▶ [YOUR TASK]: Scan the data below for the string "objects". Show every line where it turns up.

▶ [SUPPLIED INFORMATION]:
——

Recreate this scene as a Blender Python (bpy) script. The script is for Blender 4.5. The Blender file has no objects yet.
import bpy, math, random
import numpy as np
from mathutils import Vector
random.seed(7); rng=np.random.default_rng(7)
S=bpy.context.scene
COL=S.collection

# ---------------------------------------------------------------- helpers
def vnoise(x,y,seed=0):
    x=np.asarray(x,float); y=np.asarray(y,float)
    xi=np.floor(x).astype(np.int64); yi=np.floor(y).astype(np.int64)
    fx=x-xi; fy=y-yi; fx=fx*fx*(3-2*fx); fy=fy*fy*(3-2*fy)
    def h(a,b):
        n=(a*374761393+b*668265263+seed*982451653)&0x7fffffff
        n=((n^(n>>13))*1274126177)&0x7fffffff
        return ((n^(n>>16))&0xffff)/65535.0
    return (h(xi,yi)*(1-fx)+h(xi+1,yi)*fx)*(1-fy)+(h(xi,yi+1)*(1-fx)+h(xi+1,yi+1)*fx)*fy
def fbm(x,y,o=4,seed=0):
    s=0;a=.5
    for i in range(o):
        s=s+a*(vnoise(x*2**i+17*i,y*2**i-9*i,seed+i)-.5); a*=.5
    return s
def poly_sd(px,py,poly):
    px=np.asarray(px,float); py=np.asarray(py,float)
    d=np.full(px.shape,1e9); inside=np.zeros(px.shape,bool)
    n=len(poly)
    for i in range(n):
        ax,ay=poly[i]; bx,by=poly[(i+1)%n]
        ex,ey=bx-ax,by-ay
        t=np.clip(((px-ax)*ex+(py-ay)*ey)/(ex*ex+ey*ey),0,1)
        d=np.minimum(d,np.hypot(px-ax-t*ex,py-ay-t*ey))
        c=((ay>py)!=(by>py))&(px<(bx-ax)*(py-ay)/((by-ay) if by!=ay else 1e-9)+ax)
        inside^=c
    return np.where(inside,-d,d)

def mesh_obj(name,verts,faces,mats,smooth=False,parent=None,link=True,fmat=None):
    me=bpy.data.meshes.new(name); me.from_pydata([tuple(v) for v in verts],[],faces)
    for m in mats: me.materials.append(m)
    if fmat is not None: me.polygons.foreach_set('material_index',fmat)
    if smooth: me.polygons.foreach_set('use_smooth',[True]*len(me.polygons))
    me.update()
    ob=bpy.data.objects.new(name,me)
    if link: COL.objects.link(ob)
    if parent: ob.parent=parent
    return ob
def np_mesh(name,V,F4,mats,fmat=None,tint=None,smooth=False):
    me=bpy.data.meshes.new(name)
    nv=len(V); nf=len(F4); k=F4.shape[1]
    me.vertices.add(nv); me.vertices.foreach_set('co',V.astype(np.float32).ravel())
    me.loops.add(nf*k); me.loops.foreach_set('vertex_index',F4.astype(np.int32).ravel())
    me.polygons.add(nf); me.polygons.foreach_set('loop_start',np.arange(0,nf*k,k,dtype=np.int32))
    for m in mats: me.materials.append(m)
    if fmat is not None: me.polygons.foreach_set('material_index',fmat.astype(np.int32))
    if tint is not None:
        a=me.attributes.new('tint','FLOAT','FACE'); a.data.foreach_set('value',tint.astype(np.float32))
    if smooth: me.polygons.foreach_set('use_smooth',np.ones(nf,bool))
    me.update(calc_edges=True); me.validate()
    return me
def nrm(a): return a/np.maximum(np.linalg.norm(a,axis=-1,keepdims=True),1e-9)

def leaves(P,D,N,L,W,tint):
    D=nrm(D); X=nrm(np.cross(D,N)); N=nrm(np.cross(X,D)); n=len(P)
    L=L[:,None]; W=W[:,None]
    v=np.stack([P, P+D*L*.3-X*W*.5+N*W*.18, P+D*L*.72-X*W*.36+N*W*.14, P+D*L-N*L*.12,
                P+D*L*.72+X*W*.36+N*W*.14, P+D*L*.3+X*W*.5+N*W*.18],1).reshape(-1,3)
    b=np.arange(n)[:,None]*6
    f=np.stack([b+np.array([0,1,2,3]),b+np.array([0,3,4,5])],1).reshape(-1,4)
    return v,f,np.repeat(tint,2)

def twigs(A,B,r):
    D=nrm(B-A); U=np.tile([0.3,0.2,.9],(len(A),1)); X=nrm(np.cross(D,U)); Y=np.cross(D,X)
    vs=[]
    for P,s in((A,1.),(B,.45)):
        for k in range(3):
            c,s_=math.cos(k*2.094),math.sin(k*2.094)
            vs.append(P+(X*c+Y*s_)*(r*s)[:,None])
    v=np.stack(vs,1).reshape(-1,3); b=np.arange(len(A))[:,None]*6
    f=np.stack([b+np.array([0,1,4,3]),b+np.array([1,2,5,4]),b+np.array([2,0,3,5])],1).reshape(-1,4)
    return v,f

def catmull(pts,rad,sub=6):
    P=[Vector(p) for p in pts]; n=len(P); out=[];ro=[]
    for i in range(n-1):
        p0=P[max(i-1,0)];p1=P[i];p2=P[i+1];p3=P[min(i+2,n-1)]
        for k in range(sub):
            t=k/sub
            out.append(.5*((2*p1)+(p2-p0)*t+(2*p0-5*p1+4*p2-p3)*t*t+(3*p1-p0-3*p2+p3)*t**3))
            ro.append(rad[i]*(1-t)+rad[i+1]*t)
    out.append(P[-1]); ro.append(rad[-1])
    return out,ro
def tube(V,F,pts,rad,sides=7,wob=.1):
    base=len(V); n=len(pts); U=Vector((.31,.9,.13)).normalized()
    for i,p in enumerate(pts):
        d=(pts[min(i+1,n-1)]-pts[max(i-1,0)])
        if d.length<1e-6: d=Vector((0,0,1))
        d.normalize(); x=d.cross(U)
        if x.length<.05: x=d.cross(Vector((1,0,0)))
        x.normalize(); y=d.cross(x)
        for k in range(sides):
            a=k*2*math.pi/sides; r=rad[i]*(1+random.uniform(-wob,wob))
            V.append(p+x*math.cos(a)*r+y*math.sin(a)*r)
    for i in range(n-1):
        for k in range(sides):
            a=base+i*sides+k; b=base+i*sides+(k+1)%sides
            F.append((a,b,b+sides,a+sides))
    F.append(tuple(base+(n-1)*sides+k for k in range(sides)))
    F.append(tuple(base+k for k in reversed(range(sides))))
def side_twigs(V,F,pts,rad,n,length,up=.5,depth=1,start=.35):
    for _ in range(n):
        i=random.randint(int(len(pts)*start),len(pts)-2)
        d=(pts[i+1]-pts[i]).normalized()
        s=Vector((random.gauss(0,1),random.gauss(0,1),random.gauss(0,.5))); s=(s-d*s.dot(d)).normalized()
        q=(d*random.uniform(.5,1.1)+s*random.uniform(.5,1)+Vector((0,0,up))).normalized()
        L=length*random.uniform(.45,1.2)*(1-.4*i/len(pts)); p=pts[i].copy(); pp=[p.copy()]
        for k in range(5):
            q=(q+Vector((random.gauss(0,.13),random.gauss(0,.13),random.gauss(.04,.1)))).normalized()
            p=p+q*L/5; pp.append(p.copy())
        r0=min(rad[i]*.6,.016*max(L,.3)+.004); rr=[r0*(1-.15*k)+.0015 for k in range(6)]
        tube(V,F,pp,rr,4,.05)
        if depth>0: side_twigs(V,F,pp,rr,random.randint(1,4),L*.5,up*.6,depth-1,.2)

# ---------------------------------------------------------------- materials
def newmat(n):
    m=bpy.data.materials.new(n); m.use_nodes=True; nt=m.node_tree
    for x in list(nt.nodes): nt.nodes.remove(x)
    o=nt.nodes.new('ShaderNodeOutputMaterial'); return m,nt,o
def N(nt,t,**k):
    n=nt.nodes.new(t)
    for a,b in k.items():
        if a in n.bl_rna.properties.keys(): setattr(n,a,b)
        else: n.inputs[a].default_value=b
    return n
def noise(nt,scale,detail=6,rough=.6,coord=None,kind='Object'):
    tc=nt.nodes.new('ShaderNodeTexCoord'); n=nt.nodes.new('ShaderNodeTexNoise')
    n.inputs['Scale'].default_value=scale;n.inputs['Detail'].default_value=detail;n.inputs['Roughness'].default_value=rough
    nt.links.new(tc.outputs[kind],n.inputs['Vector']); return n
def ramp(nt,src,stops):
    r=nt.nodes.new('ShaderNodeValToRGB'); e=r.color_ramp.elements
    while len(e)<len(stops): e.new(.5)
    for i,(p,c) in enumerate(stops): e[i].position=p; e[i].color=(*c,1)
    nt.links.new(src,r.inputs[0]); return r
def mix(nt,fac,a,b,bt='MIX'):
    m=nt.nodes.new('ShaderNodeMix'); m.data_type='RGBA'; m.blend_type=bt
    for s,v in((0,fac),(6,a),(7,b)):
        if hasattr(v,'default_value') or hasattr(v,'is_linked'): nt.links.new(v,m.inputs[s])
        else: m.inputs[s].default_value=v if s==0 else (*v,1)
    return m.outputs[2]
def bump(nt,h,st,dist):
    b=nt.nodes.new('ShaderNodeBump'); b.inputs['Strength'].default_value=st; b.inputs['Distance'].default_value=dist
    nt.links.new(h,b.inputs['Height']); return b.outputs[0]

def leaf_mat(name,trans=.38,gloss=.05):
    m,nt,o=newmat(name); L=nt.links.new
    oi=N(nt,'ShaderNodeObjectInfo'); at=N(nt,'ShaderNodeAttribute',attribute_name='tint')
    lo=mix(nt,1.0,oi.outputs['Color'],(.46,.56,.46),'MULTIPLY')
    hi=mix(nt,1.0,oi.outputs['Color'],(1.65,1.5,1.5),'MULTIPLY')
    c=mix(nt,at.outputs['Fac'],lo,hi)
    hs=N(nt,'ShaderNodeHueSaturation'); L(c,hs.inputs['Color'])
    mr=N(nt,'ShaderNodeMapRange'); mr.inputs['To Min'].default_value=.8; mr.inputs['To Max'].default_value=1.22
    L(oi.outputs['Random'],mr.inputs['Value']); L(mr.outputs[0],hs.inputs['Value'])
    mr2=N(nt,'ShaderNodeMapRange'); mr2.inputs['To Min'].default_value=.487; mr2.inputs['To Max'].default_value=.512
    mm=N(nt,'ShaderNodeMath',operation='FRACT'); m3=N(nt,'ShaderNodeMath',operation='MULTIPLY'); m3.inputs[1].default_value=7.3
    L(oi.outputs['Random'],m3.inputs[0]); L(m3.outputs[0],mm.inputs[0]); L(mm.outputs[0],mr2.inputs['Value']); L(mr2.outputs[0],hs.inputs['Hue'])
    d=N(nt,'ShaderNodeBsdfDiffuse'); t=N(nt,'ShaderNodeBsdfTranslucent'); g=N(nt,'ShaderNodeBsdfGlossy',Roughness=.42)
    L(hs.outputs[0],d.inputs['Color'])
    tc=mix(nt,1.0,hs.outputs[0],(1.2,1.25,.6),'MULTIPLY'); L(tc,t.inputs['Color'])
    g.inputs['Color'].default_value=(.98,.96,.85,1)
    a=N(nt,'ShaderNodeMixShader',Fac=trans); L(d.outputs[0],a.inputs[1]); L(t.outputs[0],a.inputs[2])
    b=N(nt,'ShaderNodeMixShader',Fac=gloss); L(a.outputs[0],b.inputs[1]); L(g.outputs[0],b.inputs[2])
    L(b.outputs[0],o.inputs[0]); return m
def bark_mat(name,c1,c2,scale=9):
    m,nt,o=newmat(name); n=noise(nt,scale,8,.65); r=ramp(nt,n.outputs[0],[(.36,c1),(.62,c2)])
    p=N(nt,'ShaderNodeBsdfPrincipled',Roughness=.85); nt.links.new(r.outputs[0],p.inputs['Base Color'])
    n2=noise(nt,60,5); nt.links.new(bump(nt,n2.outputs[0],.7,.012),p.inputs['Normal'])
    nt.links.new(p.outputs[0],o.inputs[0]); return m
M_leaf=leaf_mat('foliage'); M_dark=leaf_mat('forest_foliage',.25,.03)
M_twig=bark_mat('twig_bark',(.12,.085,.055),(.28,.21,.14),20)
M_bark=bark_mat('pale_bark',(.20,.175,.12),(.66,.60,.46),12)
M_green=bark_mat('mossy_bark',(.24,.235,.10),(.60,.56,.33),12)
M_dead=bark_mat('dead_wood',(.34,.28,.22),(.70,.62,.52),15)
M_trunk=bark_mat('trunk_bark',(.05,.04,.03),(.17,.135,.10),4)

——

▶ [SOLUTION TO THIS TASK]:
Recreate this scene as a Blender Python (bpy) script. The script is for Blender 4.5. The Blender file has no objects yet.
    ob=bpy.data.objects.new(name,me)
    if link: COL.objects.link(ob)